На взгляд Никиты Стифата о смерти Спасителя на Кресте кардинал Гумберт отвечал словами: «…Quod si constiterit, mortuus non fuit. Si mortuus non fuit, neque resurrexit. Si non resurrexit, inanis est fïdes et praedicatio nostra» [Если бы это оставалось, то, значит, Он не умер. Если Он не умер, то и не воскрес. Если Он не воскрес, то и вера, и проповедь наша тщетна]. Таким образом, кардинал, олицетворяя западное богословие, учил о тленности Тела Спасителя. Сам Гумберт, западное богословие и современный нам ученый Грондис видят в учении Никиты Стифата, a следовательно, и в нашей литургической традиции возврат к афтардокетам, т. е. ереси Юлиана Галикарнасского.

Тем не менее Римская церковь, несмотря на полемику об этом на Флорентийском соборе 1439 г., никогда не осуждала обычай вливания теплоты. [722] В церквях византийского обряда теплота прибавляется к освященным дарам.

С течением времени взгляд Никиты Стифата несколько был забыт и затушеван более практическими соображениями или же чисто символическими объяснениями. Мистические прозрения студийского монаха не находят для себя благоприятного отклика у ученого канониста Феодора Валсамона (XII в.). На вопрос, почему теплота вливается уже после освящения Даров, a не до и не во время приготовления вещества, он отвечает, что Кровь Спасителя должна нами вкушаться теплою, что было бы невозможно, если бы не вливали теплоту (толкование 32 прав. Трул. Собора). B другом месте он, правда, замечает, что те, кто не вливает теплоту, причащаются хладной Крови Спасителя и тем исповедуют, что Божество Христа не осталось в Нем после смерти, и Тело Его, таким образом, не отличается от нашего.

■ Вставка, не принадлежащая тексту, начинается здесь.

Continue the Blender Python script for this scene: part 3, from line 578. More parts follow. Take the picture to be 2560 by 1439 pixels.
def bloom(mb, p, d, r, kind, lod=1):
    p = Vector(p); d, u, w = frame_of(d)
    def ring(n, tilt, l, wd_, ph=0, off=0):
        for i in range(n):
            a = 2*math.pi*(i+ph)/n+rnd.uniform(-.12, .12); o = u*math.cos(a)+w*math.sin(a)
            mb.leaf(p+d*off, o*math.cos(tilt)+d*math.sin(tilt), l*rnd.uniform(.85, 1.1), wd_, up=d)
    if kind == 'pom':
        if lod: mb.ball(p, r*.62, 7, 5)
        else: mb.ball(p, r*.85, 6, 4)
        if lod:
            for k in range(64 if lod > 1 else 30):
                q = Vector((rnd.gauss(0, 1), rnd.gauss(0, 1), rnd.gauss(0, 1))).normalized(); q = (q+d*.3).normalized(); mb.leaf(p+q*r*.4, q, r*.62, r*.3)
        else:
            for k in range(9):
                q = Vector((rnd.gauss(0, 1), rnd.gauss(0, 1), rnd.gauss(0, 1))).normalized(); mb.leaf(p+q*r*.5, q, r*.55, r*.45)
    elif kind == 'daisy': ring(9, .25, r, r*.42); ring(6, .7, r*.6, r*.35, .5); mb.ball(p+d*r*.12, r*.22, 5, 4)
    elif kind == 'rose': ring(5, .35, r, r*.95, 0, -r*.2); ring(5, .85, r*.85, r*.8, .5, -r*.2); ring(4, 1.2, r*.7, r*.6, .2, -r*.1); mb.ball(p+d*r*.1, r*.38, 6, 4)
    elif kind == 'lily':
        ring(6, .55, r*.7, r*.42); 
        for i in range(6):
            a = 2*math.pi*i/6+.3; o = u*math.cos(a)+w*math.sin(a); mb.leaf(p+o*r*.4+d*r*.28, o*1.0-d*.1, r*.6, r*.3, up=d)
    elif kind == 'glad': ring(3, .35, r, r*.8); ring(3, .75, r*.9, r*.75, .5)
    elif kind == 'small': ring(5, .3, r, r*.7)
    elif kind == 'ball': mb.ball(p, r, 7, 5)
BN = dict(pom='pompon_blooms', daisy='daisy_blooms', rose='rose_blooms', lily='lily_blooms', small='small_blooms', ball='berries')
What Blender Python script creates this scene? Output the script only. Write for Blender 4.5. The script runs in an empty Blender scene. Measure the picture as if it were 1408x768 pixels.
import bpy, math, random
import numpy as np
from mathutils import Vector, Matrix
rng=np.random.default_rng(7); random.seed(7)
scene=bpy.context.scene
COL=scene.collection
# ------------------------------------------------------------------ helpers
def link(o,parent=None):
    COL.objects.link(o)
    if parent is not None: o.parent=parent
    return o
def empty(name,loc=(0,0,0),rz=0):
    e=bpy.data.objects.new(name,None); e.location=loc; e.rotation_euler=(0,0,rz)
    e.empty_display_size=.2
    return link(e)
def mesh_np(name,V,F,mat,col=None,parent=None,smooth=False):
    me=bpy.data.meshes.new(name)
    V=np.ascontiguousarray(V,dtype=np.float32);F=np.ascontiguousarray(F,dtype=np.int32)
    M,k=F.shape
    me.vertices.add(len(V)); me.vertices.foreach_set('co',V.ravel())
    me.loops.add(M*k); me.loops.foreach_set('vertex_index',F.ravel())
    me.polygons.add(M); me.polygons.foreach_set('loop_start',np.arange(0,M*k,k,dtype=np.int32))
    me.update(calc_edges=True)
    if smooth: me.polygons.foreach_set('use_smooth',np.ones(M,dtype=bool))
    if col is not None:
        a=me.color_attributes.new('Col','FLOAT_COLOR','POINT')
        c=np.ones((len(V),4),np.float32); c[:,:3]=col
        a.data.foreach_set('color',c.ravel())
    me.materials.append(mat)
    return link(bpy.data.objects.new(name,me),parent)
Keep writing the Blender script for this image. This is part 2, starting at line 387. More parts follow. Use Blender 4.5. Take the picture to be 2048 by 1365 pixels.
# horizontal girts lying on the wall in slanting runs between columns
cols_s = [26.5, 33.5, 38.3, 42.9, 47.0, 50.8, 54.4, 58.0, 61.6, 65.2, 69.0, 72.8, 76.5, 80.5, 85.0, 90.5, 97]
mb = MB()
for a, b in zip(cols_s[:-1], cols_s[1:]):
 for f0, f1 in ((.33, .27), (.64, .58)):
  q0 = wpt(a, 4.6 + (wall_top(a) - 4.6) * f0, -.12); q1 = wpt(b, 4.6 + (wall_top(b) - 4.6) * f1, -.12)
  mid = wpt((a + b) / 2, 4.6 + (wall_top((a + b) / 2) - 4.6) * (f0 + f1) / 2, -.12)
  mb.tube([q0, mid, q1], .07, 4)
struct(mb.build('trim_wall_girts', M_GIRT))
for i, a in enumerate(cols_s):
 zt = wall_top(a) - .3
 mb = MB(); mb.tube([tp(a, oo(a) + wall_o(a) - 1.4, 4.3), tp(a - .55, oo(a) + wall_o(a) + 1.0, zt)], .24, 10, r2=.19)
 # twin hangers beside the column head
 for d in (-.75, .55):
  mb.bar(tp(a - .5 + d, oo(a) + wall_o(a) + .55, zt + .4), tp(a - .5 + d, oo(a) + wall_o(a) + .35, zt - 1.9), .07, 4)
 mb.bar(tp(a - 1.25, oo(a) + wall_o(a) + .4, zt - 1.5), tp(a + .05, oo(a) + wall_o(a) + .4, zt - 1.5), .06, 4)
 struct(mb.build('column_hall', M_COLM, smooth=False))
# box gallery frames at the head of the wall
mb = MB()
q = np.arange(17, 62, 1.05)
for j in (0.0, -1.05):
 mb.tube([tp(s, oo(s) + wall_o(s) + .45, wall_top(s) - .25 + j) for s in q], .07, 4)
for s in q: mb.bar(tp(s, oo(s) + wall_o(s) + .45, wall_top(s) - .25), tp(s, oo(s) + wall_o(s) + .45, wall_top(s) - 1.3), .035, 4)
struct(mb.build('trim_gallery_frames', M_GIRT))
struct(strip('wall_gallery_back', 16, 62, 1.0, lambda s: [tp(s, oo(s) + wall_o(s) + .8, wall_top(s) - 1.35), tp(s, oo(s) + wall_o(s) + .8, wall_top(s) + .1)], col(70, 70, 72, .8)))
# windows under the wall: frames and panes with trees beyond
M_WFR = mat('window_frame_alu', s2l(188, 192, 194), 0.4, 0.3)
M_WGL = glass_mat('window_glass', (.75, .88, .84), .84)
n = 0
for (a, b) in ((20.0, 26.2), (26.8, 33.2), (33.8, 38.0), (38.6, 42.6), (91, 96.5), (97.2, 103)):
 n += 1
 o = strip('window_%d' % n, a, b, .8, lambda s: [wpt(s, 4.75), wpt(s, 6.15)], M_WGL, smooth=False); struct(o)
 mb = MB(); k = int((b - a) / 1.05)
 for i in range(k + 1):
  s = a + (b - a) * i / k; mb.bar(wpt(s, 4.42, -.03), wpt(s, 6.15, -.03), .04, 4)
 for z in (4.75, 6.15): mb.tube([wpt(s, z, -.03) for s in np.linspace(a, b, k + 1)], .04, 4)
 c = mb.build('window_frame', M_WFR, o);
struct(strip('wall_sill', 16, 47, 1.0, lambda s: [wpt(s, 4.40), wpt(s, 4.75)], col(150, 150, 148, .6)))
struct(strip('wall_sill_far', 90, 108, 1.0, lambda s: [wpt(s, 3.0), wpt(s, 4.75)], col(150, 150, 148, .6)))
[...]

Почти то же повторяет Матфей Властарь (Синтагма, литера К, гл. В), и такое же объяснение дает нам в начале XIV века Матфей Ангел Панарет. [723]

Николай Кавасила переходит уже к чистому символизму. Для него «теплота» есть аллегория схождения Духа Святаго на Церковь. [724]

Симеон Солунский (XV век) говорит: «Теплота свидетельствует, что Господне Тело, хотя и умерло после отделения от Души, осталось все же животворящим (ζωοποιόν) и не отделено ни от Божества, ни от всякого действия Святого Духа». [725] То же он повторяет и в ответ на 58-й вопрос епископу Пентапольскому Гавриилу.

Как мы видели, в последующих кодексах формула благословения теплоты меняется. Вместо «теплота Святаго Духа» устанавливается «Теплота веры исполнь Духа Святаго». Тем не менее этот оригинальный литургический обычай свидетельствует об учении Церкви о нетленности Тела Господа.

Причащение

Причащение священнослужителей.

После того, как священник (или диакон) влил теплоту в Чашу, священнослужители причащаются. Как уже было указано выше, служение Литургии (или даже сослужение) без причастия для иерея совершенно немыслимо. Канонические правила это решительно запрещают (8-ое правило святых Апостолов). Для диакона, если это и допускается какими-либо исключительными соображениями, то все же это непохвальное явление, которого надо избегать.

По требованию современного устава, причащение иерея и диакона совершается в алтаре таким образом. Двери не только царские, но и боковые, должны быть закрыты, и перед закрытыми царскими дверями на солее должна быть поставлена свеча (ставник). [726]

Певцы поют «киноник», или причастный стих, соответственный празднику или дню. Так как пения этого краткого стиха недостаточно, чтобы священнослужители успели причаститься, то обычно, кроме киноника, поются еще и другие приличествующие случаю песнопения, или читаются молитвы перед причащением; иногда в это время сказывается поучение народу. Но надо в это время избегать пения так называемых «концертов», сколь бы знаменитому композитору они ни принадлежали, т. к. по своей светскости и вычурности стиля они нарушают святость момента.